It's going to be a long haul after seven months away from the plot, but Ive started getting things sorted. The three raised beds I managed to build last year have been cleaned, topped up, and planted. The one closest to the camera has my racist potato, Negresse, in it.
This is a 200-year-old (or thereabouts) French variety, with deep purple skin and violet flesh. I haven't had any luck with it so far; I grew it for several years, or tried to, but blight, which is endemic on the site, hit it year after year. Like all very old spuds it's a late maincrop, and the tubers don't begin to swell till October. So blight coming around midsummer meant that it barely produced tuvbers big enough to survive at all. I wrote it off.
Last year, we had a dry summer, and no blight. The few plants that managed to survive being swamped by massive rat-tailed radishes produced enough tubers to plant up a bed, so I'll see how it does this time. After a dry summer, there should be a lot less blight on the site this year, other things being equal.

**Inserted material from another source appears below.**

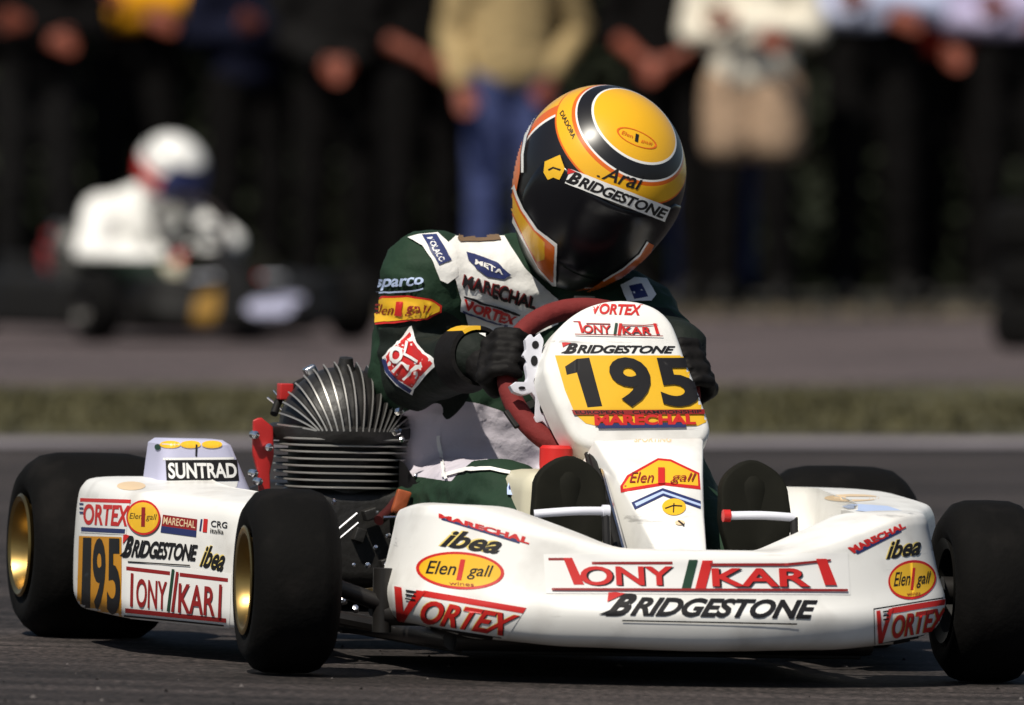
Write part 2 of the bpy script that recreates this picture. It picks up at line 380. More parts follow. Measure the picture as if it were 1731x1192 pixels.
# ================================================================== SETTING
def setting():
    def sheet(name, y0, y1, z, mt, x=60, th=0.0, wav=0.0, n=80):
        mb = MB()
        rows = []
        for yy in (y0, y1):
            rows.append([V((-x + 2 * x * i / n, yy + (wav * noise.noise(V((i * 0.9 + yy, 3, 0))) if wav else 0), z)) for i in range(n + 1)])
        if th:
            rows = [[p - V((0, 0, th)) for p in rows[0]]] + rows + [[p - V((0, 0, th)) for p in rows[1]]]
        mb.grid(rows); o = mb.build(name, mt, None, Matrix.Identity(4), smooth=False); o['kind'] = 'structure'; return o
    def cambered(name, mt):
        mb = MB(); xs = [-60, -8, -4, -3, -2.6] + [-2.4 + .2 * i for i in range(16)] + [.66, 1, 3, 8, 60]; ys = [-60, -10, -4, 0, 2, 3, 4, 5, 6, 7, 8, 9, 12.75]
        def z(x, y): t = max(0, min(1, (y - 2.5) / 6)); return math.tan(ROLL) * max(0, min(3.2, .66 - x)) * (1 - t * t * (3 - 2 * t))
        mb.grid([[V((x, y, z(x, y))) for x in xs] for y in ys]); o = mb.build(name, mt, None, Matrix.Identity(4)); o['kind'] = 'structure'
    def asphalt(name, c0, c1, streak):
        m = bpy.data.materials.new(name); m.use_nodes = True; MATS[name] = m
        n = m.node_tree.nodes; L = m.node_tree.links; b = n['Principled BSDF']
        tc = n.new('ShaderNodeTexCoord')
        mp = n.new('ShaderNodeMapping'); mp.inputs['Rotation'].default_value = (0, 0, R(streak)); mp.inputs['Scale'].default_value = (0.5, 5.0, 1)
        L.new(tc.outputs['Object'], mp.inputs[0])
        nz = n.new('ShaderNodeTexNoise'); nz.inputs['Scale'].default_value = 1.6; nz.inputs['Detail'].default_value = 5; L.new(mp.outputs[0], nz.inputs[0])
        r1 = n.new('ShaderNodeValToRGB'); r1.color_ramp.elements[0].position = 0.38; r1.color_ramp.elements[1].position = 0.66
        r1.color_ramp.elements[0].color = (*c0, 1); r1.color_ramp.elements[1].color = (*c1, 1); L.new(nz.outputs[0], r1.inputs[0])
        sp = n.new('ShaderNodeTexNoise'); sp.inputs['Scale'].default_value = 95; sp.inputs['Detail'].default_value = 3; L.new(tc.outputs['Object'], sp.inputs[0])
        r2 = n.new('ShaderNodeValToRGB'); r2.color_ramp.elements[0].position = 0.42; r2.color_ramp.elements[1].position = 0.72
        r2.color_ramp.elements[0].color = (0.45, 0.45, 0.45, 1); r2.color_ramp.elements[1].color = (2.5, 2.4, 2.4, 1); L.new(sp.outputs[0], r2.inputs[0])
        mx = n.new('ShaderNodeMix'); mx.data_type = 'RGBA'; mx.blend_type = 'MULTIPLY'; mx.inputs[0].default_value = 1
        L.new(r1.outputs[0], mx.inputs[6]); L.new(r2.outputs[0], mx.inputs[7])
        bl = n.new('ShaderNodeTexNoise'); bl.inputs['Scale'].default_value = 1.1; bl.inputs['Detail'].default_value = 4; L.new(tc.outputs['Object'], bl.inputs[0])
        r4 = n.new('ShaderNodeValToRGB'); r4.color_ramp.elements[0].position = .35; r4.color_ramp.elements[1].position = .65; r4.color_ramp.elements[0].color = (.6, .6, .6, 1); r4.color_ramp.elements[1].color = (1.25, 1.22, 1.2, 1); L.new(bl.outputs[0], r4.inputs[0])
        m5 = n.new('ShaderNodeMix'); m5.data_type = 'RGBA'; m5.blend_type = 'MULTIPLY'; m5.inputs[0].default_value = 1; L.new(mx.outputs[2], m5.inputs[6]); L.new(r4.outputs[0], m5.inputs[7]); L.new(m5.outputs[2], b.inputs['Base Color'])
        bp = n.new('ShaderNodeBump'); bp.inputs['Strength'].default_value = 0.6; bp.inputs['Distance'].default_value = 0.004
        L.new(sp.outputs[0], bp.inputs['Height']); L.new(bp.outputs[0], b.inputs['Normal'])
        b.inputs['Roughness'].default_value = 0.85; b.inputs['Specular IOR Level'].default_value = 0.25
    asphalt('asphalt near', (0.016, 0.0135, 0.0125), (0.053, 0.0455, 0.0435), -8)
    asphalt('asphalt far', (0.066, 0.053, 0.053), (0.108, 0.089, 0.090), 0)
    mat('turf', (0.050, 0.045, 0.016), 0.9, var=0.4, vscale=1.2, stain=((0.075, 0.060, 0.020), 0.8, 2.0))
    mat('paint line', (0.22, 0.195, 0.205), 0.7, var=0.3, vscale=3, stain=((.07, .06, .06), .7, 2.5))
    mat('dry verge', (0.075, 0.058, 0.04), 0.95, var=0.4, vscale=1.5)
    mat('field', (0.05, 0.055, 0.02), 0.95, var=0.4, vscale=0.3)
    sheet('ground', -200, 400, -0.012, 'field', x=400)
    cambered('track', 'asphalt near')
    sheet('track_edge_line', 11.75, 12.4, 0.004, 'paint line', wav=.12, n=600)
    sheet('grass_strip', 12.6, 18.2, 0.004, 'turf', wav=0.5, n=400)
    sheet('return_track', 17.1, 30.0, -0.004, 'asphalt far')
    sheet('verge', 29.6, 31.1, 0.004, 'dry verge', wav=0.25)
    mat('shaded ground', (0.016, 0.014, 0.009), 0.95, var=0.5, vscale=2)  # shadow under the crowd and hedge, painted into the ground colour
    sheet('bank', 30.9, 70, 0.010, 'shaded ground', wav=0.3)
    mat('marble rubber', (.010, .009, .009), 0.9, spec=.1); mat('grit', (.13, .115, .11), 0.9, var=.4, vscale=9)
    mb = MB(); rnd = random.Random(11)
    for i in range(800):
        x = rnd.uniform(-1.6, 1.6); y = rnd.uniform(-1.2, 7); t_ = max(0, min(1, (y - 2.5) / 6)); z = math.tan(ROLL) * max(0, .66 - x) * (1 - t_ * t_ * (3 - 2 * t_)) + .001
        if noise.noise(V((x * 1.3, y * .8, 4))) < -.1 and rnd.random() < .8: continue
        r_ = rnd.uniform(.0012, .0045); q = [V((rnd.uniform(.5, 1.5) * r_ * math.cos(a), rnd.uniform(.5, 1.5) * r_ * math.sin(a), 0)) for a in (0, 1.5, 3.1, 4.6)]
        c = V((x, y, z)); mb.add([c + p for p in q] + [c + V((0, 0, r_ * .9))], [[0, 1, 4], [1, 2, 4], [2, 3, 4], [3, 0, 4]], m=0 if rnd.random() < .45 else 1)
    o = mb.build('track_grit', ['marble rubber', 'grit'], None, Matrix.Identity(4), smooth=False); o['kind'] = 'stuff'; o['label'] = 'loose grit and rubber crumbs on the dark asphalt'
    # grass blades on the strip and tufts on the verge
    mat('grass blade', (0.060, 0.053, 0.018), 0.8, var=0.4, vscale=2.0)
    mat('dry grass blade', (0.11, 0.085, 0.05), 0.8, var=0.4, vscale=2.0)
    for nm, y0, y1, cnt, hh, mt, hw in (('grass', 12.9, 17.2, 9000, 0.03, 'grass blade', 2.6), ('verge_grass', 29.7, 31.0, 900, 0.05, 'dry grass blade', 3.6)):
        mb = MB()
        for i in range(cnt):
            x = random.uniform(-hw, hw); y = random.uniform(y0, y1); h = hh * random.uniform(.4, 1.2); a = random.uniform(0, 6.28)
            if noise.noise(V((x * 1.1, y * 1.1, 0))) < -0.25: continue
            q = V((math.cos(a), math.sin(a), 0)) * 0.012; t = V((random.uniform(-.03, .03), random.uniform(-.03, .03), h))
            p = V((x, y, 0.002)); mb.add([p - q, p + q, p + t], [[0, 1, 2]])
        o = mb.build(nm, mt, None, Matrix.Identity(4), smooth=False); o['kind'] = 'stuff'
        o['label'] = 'short olive grass growing between the two tracks' if nm == 'grass' else 'pale dry grass along the far edge of the track'

# ================================================================== KART
def wheel(root, M, pos, Rr, wd, rim_r, side, steer=0.0, rimm='gold'):
    """side +1: outer face towards +x"""
    Q = Matrix.Translation(V(pos)) @ Matrix.Rotation(steer, 4, 'Z')
    X = (side, 0, 0); h = wd / 2
    mb = MB(); mb.lathe([(0.0, h * .55), (.018, h * .55), (.022, h * .5), (.022, h * .2), (.040, h * .15), (.040, -h * .2), (.02, -h * .3), (.02, -h), (0, -h)], (0, 0, 0), X, 20)
    for k in range(3):
        a = k * 2.094 + .4
        mb.tube([V((side * h * .15, .028 * math.cos(a), .028 * math.sin(a))), V((side * h * .45, .028 * math.cos(a), .028 * math.sin(a)))], .006, 6)
    hub = mb.build('wheel', 'dark metal', root, M @ Q)
    mb = MB(); r = Rr
    prof = [(rim_r - .004, -h * .86), (rim_r + .006, -h * .93), (rim_r + .02, -h * 1.0), (rim_r + (r - rim_r) * .55, -h * 1.0), (r - .018, -h * .90), (r - .006, -h * .74), (r - .001, -h * .5), (r, 0),
            (r - .001, h * .5), (r - .006, h * .74), (r - .018, h * .90), (rim_r + (r - rim_r) * .55, h * 1.0), (rim_r + .02, h * 1.0), (rim_r + .006, h * .93), (rim_r - .004, h * .86)]
    mb.lathe(prof, (0, 0, 0), X, 64); mb.build('tyre', 'rubber', hub, M @ Q)
    mb = MB(); q = rim_r
    prof = [(q + .003, h * .97), (q + .007, h * 1.02), (q + .003, h * 1.05), (q - .004, h * 1.02), (q - .010, h * .86), (q - .014, h * .45), (q - .02, h * .25), (.042, h * .17), (.036, h * .17), (.036, h * .12), (q - .02, h * .18), (q - .01, -h * .9), (q + .005, -h * 1.0), (q + .001, -h * .9)]
    mb.lathe(prof[:10], (0, 0, 0), X, 48); mb.lathe(prof[9:], (0, 0, 0), X, 48, m=1); mb.build('rim', [rimm, 'black'], hub, M @ Q)
    return hub

def sweep_shell(outer, inner, zt, zb, sect):
    """outer / inner plan paths of equal count, section points (share of the way in, z kind, dz)"""
    rows = []
    for i, (o, n) in enumerate(zip(outer, inner)):
        t, b = zt(o), zb(o)
        row = []
        for d, f, dz in sect:
            p = o.lerp(n, d); row.append(V((p.x, p.y, b + (t - b) * f + dz)))
        rows.append(catmull(row, 4))
    return rows

NOSE_C = -0.026
def nose_cone(root, M, mt='white plastic'):
    half = [(.400, -.05), (.402, .02), (.396, .075), (.378, .125), (.345, .163), (.295, .195), (.22, .226), (.12, .250), (0, .258)]
    inh = [(.265, -.06), (.265, -.03), (.255, 0), (.24, .03), (.215, .05), (.18, .07), (.13, .09), (.07, .10), (0, .105)]
    def full(h): return [(x, y, 0) for x, y in h] + [(-x, y, 0) for x, y in h[-2::-1]]
    N = 72
    oc = catmull(full(half), 6); ic = catmull(full(inh), 6)
    zt = lambda p: interp([(0, .1885), (.14, .1885), (.16, .1905), (.30, .245), (.345, .259), (.372, .262), (.40, .252)], abs(p.x)) if True else 0
    def zt(p):
        a = abs(p.x)
        if a < .145: z = .1885
        elif a < .345: z = .1885 + (a - .145) / .2 * .055
        else: z = .2435
        back = max(0, .05 - p.y) / .1 if a > .39 else 0
        return z - .010 * min(1, back)
    zts = [zt(p) for p in oc]
    for _ in range(2): zts = [zts[0]] + [(zts[i - 1] + zts[i] * 2 + zts[i + 1]) / 4 for i in range(1, len(zts) - 1)] + [zts[-1]]
    d = {id(p): z for p, z in zip(oc, zts)}
    zb = lambda p: interp([(0, .046), (.2, .049), (.33, .056), (.40, .070)], abs(p.x))
    S = [(.9, 0, .03), (.5, 0, .010), (.26, 0, .002), (.10, 0, .010), (.03, 0, .026), (0, 0, .052), (.07, .5, 0), (.155, 1, -.030), (.185, 1, -.011), (.25, 1, -.001), (.5, 1, 0), (.85, 1, -.006), (1.0, 1, -.03), (1.0, 1, -.06)]
    rows = sweep_shell(oc, ic, lambda p: d[id(p)], zb, S)
    mb = MB()
    # close the two ends with shrinking copies of the end section
    def endcap(row, dirn):
        c = sum(row, V((0, 0, 0))) / len(row); out = []
        for k, s in ((1, .985), (2, .93), (3, .75), (4, .4), (5, .05)): out.append([c + (p - c) * s + V((0, dirn * .004 * min(k, 3), 0)) for p in row])
        return out
    rr = endcap(rows[0], -1)[::-1] + rows + endcap(rows[-1], -1)
    mb.grid([[p + V((NOSE_C, 0, 0)) for p in r] for r in rr])
    return mb.build('nose_cone', mt, root, M, sharp=70)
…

The other beds are planted up with alliums. I'm now digging as fast as I can go, trying to get two more beds done in time to get the broad beans planted out in them. These are already started, in pots. Sixteen varieties and mixes, with a tremendous range represented. Big seeds and pea-sized seeds; red, green and almost white seeds. One variety has deep red flowers, and one pure white. I'll see what I end up with in a few generations!